Desde 2012, quando foi instituída a Medida Provisória 579, as usinas vendem às distribuidoras energia abaixo do preço de mercado, por meio de cotas. Atualmente, 14 hidrelétricas da Eletrobras estariam aptas à mudança, que elevaria os preços dos contratos às médias praticadas no mercado.

A "descotização", discutida ainda antes da desestatização, por meio de uma consulta que o Ministério de Minas e Energia lançou em julho para debater mudanças no marco regulatório do setor, prevê o pagamento de um bônus à União – os R$ 20 bilhões que o governo espera arrecadar com a privatização e que seriam pagos com a emissão de ações da companhia.

Sindicalistas e deputados da Oposição fizeram duras críticas ao governo e afirmaram que, além de o país perder o controle sobre um setor estratégico, a arrecadação será menor do que 10% do valor dos ativos da companhia.

Gustavo Teixeira, do Departamento Intersindical de Estatísticas e Estudos Socioeconômicos (Dieese) – entidade que assessora os sindicatos na área de economia –, deu como exemplo o que aconteceu com as Centrais Elétricas do Pará (Celpa). Estudo do Dieese mostrou que entre 1998, quando a Celpa foi privatizada, e 2013, a conta de luz cobrada pela companhia aumentou 285%, quase o dobro da inflação do período. Segundo Teixeira, além de aumento de tarifas, a privatização aumentou o número de acidentes.

"A Celpa, hoje, é a concessionária que tem a maior tarifa do país e um dos maiores índices de acidentes na rede, seja com trabalhadores do quadro próprio, seja com terceirizados", disse.

Para Ronaldo Custódio, professor da Pontifícia Universidade Católica (PUC) do Rio Grande do Sul e funcionário da Eletrosul – uma das empresas do sistema Eletrobras –, a perda do controle estatal da companhia pode fazer com que se repita o que aconteceu em outros países, como a Colômbia, onde o preço da energia também aumentou mais que a inflação depois da privatização do setor.

Subavaliação de ativos

Segundo Custódio, promover esse tipo de operação em época de crise econômica e recessão é desvantajoso porque os ativos serão subavaliados. “Sem contar que a baixa atividade econômica e a baixa demanda atuais fazem com que esteja sobrando energia, e quando a economia reaquecer, haverá um déficit”, explica.
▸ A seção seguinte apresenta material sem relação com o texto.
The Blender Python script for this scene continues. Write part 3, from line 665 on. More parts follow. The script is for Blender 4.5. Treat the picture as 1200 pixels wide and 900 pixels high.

Custódio lembra que países, como os Estados Unidos, o Canadá e a China, consideram os recursos hídricos e as hidrelétricas setores estratégicos, e optaram por manter o setor sob controle de companhias estatais. “Nos Estados Unidos, um país liberal, 73% das hidrelétricas são do Estado. As demais são pequenas e médias.”

A ideia é reforçada pelo deputado Assis Melo (PCdoB-RS), que defende a importância do setor para o país. “Precisamos de um setor energético forte para sustentar a nossa indústria e a população. Isso é mais um crime que este governo comete e não podemos permitir”, afirma o parlamentar.